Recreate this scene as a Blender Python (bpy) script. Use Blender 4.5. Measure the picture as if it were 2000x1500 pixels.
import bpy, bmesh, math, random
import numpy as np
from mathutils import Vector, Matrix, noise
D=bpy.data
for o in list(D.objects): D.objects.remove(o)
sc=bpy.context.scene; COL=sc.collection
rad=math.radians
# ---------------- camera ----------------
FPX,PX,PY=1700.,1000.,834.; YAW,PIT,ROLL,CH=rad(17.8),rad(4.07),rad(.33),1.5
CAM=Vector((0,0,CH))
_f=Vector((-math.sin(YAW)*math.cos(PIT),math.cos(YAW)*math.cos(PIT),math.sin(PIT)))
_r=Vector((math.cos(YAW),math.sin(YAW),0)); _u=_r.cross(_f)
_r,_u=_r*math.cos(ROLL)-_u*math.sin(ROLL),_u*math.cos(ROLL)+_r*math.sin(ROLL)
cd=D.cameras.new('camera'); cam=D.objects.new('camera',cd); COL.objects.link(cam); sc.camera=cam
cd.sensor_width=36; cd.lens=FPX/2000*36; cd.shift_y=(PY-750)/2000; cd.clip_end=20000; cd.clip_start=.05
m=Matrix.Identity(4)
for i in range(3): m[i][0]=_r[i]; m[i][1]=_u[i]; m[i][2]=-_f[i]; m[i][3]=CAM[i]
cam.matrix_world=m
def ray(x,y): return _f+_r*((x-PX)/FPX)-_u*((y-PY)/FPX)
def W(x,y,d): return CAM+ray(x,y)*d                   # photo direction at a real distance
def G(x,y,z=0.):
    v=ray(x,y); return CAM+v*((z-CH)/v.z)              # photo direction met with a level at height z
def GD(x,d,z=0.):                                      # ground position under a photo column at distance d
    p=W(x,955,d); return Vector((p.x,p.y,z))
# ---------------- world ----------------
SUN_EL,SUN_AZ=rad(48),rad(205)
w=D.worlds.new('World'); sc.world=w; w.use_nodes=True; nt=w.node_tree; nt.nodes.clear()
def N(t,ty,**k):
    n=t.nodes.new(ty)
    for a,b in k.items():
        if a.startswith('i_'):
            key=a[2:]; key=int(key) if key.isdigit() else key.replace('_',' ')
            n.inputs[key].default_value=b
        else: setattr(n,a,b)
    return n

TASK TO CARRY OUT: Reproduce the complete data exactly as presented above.

TASK SOLUTION:
Recreate this scene as a Blender Python (bpy) script. Use Blender 4.5. Measure the picture as if it were 2000x1500 pixels.
import bpy, bmesh, math, random
import numpy as np
from mathutils import Vector, Matrix, noise
D=bpy.data
for o in list(D.objects): D.objects.remove(o)
sc=bpy.context.scene; COL=sc.collection
rad=math.radians
# ---------------- camera ----------------
FPX,PX,PY=1700.,1000.,834.; YAW,PIT,ROLL,CH=rad(17.8),rad(4.07),rad(.33),1.5
CAM=Vector((0,0,CH))
_f=Vector((-math.sin(YAW)*math.cos(PIT),math.cos(YAW)*math.cos(PIT),math.sin(PIT)))
_r=Vector((math.cos(YAW),math.sin(YAW),0)); _u=_r.cross(_f)
_r,_u=_r*math.cos(ROLL)-_u*math.sin(ROLL),_u*math.cos(ROLL)+_r*math.sin(ROLL)
cd=D.cameras.new('camera'); cam=D.objects.new('camera',cd); COL.objects.link(cam); sc.camera=cam
cd.sensor_width=36; cd.lens=FPX/2000*36; cd.shift_y=(PY-750)/2000; cd.clip_end=20000; cd.clip_start=.05
m=Matrix.Identity(4)
for i in range(3): m[i][0]=_r[i]; m[i][1]=_u[i]; m[i][2]=-_f[i]; m[i][3]=CAM[i]
cam.matrix_world=m
def ray(x,y): return _f+_r*((x-PX)/FPX)-_u*((y-PY)/FPX)
def W(x,y,d): return CAM+ray(x,y)*d                   # photo direction at a real distance
def G(x,y,z=0.):
    v=ray(x,y); return CAM+v*((z-CH)/v.z)              # photo direction met with a level at height z
def GD(x,d,z=0.):                                      # ground position under a photo column at distance d
    p=W(x,955,d); return Vector((p.x,p.y,z))
# ---------------- world ----------------
SUN_EL,SUN_AZ=rad(48),rad(205)
w=D.worlds.new('World'); sc.world=w; w.use_nodes=True; nt=w.node_tree; nt.nodes.clear()
def N(t,ty,**k):
    n=t.nodes.new(ty)
    for a,b in k.items():
        if a.startswith('i_'):
            key=a[2:]; key=int(key) if key.isdigit() else key.replace('_',' ')
            n.inputs[key].default_value=b
        else: setattr(n,a,b)
    return n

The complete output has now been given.